We’ve also recently taken on an ethics and sustainability consultant, and are totally revamping the way we pack and send our goods to minimise the impact on our earth.

I never thought as an 18 year old starting a clothing company as a hobby that it would get to this stage, so the amount of new challenges that we’ve taken on throughout our growth has been pretty cool.

IR: Australia is a country with a rich surf culture, but I notice you also sell to NZ, USA, Canada and the UK. Have you noticed certain patterns which each of these regions follow in terms of buying behaviour? How has the surf and skate brand been received in other markets?

LS: The Australian surf culture is extremely unique in my opinion, it is something that I have always been fascinated in despite not being much of a surfer myself.

So it was always going to be interesting bringing our unique taste of fashion to other international markets.

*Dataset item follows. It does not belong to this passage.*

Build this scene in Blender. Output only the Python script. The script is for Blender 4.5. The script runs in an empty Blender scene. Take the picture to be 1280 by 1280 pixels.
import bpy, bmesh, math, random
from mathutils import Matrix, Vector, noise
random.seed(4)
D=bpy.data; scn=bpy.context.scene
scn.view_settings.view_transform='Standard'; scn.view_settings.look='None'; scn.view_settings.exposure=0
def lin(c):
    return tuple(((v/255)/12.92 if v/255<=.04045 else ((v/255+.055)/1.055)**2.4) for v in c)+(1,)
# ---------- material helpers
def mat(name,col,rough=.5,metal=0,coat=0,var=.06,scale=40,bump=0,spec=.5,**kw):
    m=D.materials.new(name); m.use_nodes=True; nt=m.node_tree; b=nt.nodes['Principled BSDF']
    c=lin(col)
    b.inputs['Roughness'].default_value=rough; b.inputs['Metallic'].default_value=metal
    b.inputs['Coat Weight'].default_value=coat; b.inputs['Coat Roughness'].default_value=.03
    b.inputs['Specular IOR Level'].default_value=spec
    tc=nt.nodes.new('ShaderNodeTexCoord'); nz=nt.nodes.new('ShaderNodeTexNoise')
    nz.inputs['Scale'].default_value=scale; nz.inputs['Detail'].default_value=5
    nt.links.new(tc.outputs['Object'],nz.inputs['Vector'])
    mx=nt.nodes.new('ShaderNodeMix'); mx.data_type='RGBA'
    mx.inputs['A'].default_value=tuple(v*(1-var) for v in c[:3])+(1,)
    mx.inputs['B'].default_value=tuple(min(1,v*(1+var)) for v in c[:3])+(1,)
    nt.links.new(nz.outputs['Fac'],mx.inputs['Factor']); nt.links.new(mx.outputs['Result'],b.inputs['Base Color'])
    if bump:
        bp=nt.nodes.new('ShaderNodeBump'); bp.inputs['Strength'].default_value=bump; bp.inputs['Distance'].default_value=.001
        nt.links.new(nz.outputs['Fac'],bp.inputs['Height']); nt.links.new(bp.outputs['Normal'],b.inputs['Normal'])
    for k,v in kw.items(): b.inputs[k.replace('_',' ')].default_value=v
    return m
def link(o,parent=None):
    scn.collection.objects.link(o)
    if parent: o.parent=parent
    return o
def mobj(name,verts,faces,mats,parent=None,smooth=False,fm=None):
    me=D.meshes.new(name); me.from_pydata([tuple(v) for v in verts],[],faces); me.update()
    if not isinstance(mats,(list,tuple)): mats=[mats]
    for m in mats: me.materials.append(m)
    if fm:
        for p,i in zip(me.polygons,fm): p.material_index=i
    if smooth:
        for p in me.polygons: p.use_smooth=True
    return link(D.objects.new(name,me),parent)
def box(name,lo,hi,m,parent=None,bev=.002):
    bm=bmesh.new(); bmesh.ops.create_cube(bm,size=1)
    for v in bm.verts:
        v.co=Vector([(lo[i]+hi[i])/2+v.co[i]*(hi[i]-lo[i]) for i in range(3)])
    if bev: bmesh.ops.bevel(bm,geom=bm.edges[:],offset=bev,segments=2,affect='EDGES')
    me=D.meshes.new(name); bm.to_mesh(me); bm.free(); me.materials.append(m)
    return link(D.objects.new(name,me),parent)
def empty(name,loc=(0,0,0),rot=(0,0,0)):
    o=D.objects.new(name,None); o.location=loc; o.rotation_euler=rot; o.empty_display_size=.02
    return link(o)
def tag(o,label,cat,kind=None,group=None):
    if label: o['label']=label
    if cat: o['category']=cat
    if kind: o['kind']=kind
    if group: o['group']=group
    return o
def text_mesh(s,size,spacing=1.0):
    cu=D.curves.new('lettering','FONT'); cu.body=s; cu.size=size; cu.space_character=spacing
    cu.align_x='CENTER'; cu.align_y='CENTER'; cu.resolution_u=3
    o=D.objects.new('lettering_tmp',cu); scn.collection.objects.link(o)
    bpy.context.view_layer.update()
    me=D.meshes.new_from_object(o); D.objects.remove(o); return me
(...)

However, we have had particular success in New Zealand and USA, while only recently expanding into both Canada and the UK.

In terms of buying patterns, I think the surf culture in New Zealand is rather similar to ours, and their buying patterns are similar. However, the USA often have a different taste in fashion, with products that might perform well here in Australia, not performing as well in USA (and vice-versa).

IR: You’re also a vice-president of the Innovation and Entrepreneurship Society. Can you give us a rundown of what the society does, and what your role is there?

LS: The society was founded by four University of Newcastle students, including myself, with the aim to create a space that connected students from all disciplines in an entrepreneurial and innovative ecosystem, laying the platform for student start-ups to flourish.

We organise a range of events that are not only open to University students, but also members of the community, where they can come along and develop their skills, network or just have a bit of a socialise.

IR: What advice would you give to people looking to start up an online business – fashion or otherwise? What has been a key lesson for you? Or something you wish you avoided?

LS: I believe the most influential characteristic to making a successful e-commerce business is persistence.

Things are never going to be easy, and you’re definitely going to stuff up along the way, but it is the persistence that will enable you to grow a successful online business.

In saying that, I wouldn’t change a thing about my journey over the past 5 years, even the colossal stuff ups. I’ve learnt more from the stuff ups than just about anything else and they have been invaluable to the success of Eat Your Water.